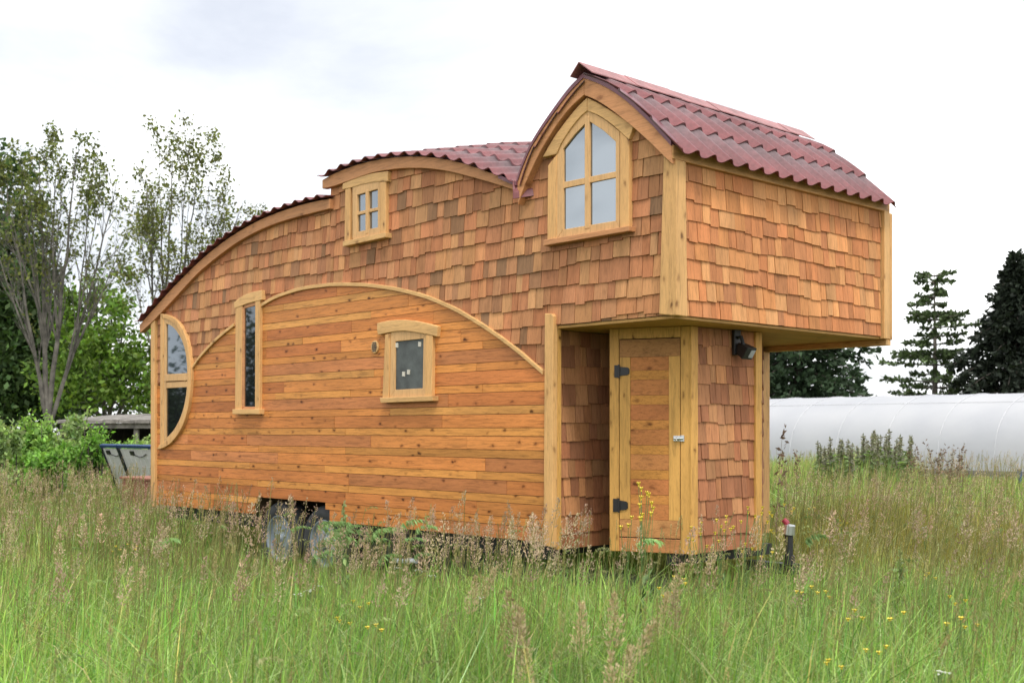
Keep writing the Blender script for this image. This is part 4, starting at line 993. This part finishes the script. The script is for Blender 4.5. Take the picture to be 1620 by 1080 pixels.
# ================================================================== HEDGE SHRUBS
def shrub(px, Z, wdt, h, col, seed, label, n=5200, ls=.11):
    rng = np.random.default_rng(seed); b = at(px, Z); t = thing('shrub', label, 'shrub', b, group='leafy shrubs along the left field edge')
    cs = []; rr = []
    for k in range(16):
        f = rng.uniform(.12, 1); s = (1-f*.35)
        cs.append((b.x+rng.normal(0, .42)*wdt*s, b.y+rng.normal(0, .42)*wdt*s, h*f*.86)); q = rng.uniform(.2, .42); rr.append((q*wdt*.55, q*wdt*.55, q*h*.42))
    P = blobs(n, cs, rr, rng); P[:, 2] = np.abs(P[:, 2])
    v, q, c = leaf_quads(P, ls, col, .3, .1, .6, rng=rng)
    # upright leafy shoots
    ns = 46; vs = [v]; cc = [c]; mb = MB()
    for k in range(ns):
        i = rng.integers(0, len(cs)); p0 = np.array(cs[i])+np.array([rng.normal(0, .25)*wdt*.5, rng.normal(0, .25)*wdt*.5, 0]); top = p0+np.array([rng.normal(0, .1), rng.normal(0, .1), rng.uniform(.25, .6)*h*.5])
        mb.tube([(p0[0], p0[1], max(0, p0[2]-.8)), tuple(p0), tuple(top)], [.012, .009, .004], 4, cap=False)
        u = rng.random((26, 1)); Q = p0*(1-u)+top*u+rng.normal(0, .035, (26, 3)); a, _, c2 = leaf_quads(Q, ls*.8, np.array(col)*np.array([1.1, 1.1, 1.0]), .25, -.1, .5, rng=rng); vs.append(a); cc.append(c2)
    V = np.concatenate(vs); npmesh('foliage', V, np.arange(len(V)).reshape(-1, 4), np.concatenate(cc), M['leaf'], t)
    mb.build('stem', M['bark_dark'], t, fix=False)
G1, G2, G3 = (.19, .32, .075), (.24, .33, .13), (.15, .29, .055)
shrub(-20, 21, 1.0, 1.85, G2, 41, 'tall grey green shrub cut off by the left edge')
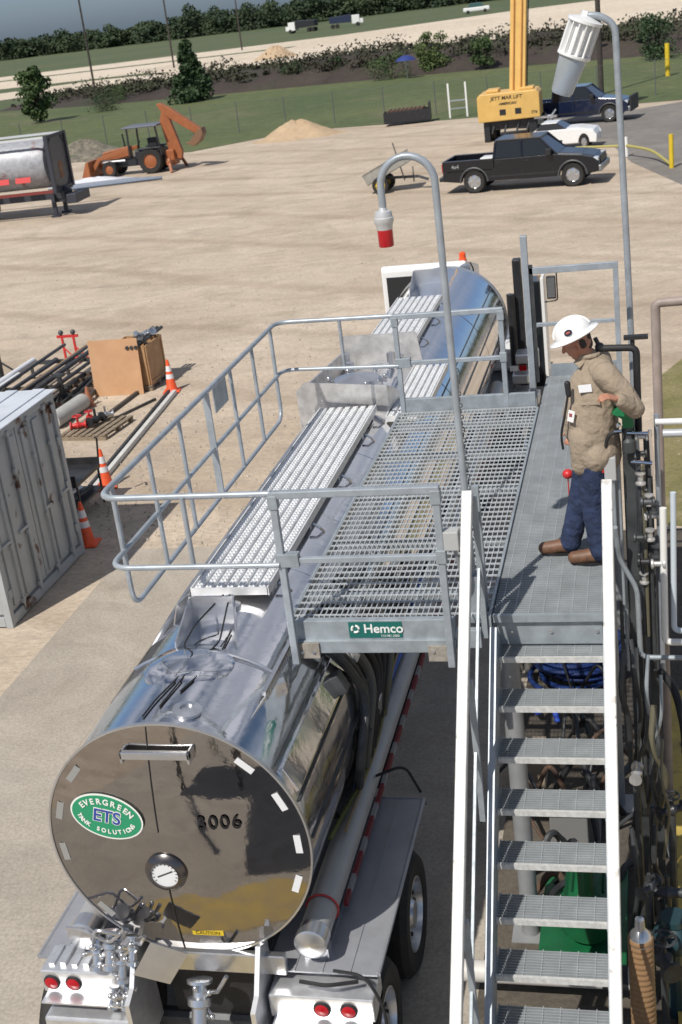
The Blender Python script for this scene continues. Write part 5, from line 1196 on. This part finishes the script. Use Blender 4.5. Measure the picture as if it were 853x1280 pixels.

**Exercise prompt:** Gather every line from the entries above where the word "pixels" appears, and copy them.

**Answer in full:**
Keep writing the Blender script for this image. This is part 4, starting at line 993. This part finishes the script. The script is for Blender 4.5. Take the picture to be 1620 by 1080 pixels.
The Blender Python script for this scene continues. Write part 5, from line 1196 on. This part finishes the script. Use Blender 4.5. Measure the picture as if it were 853x1280 pixels.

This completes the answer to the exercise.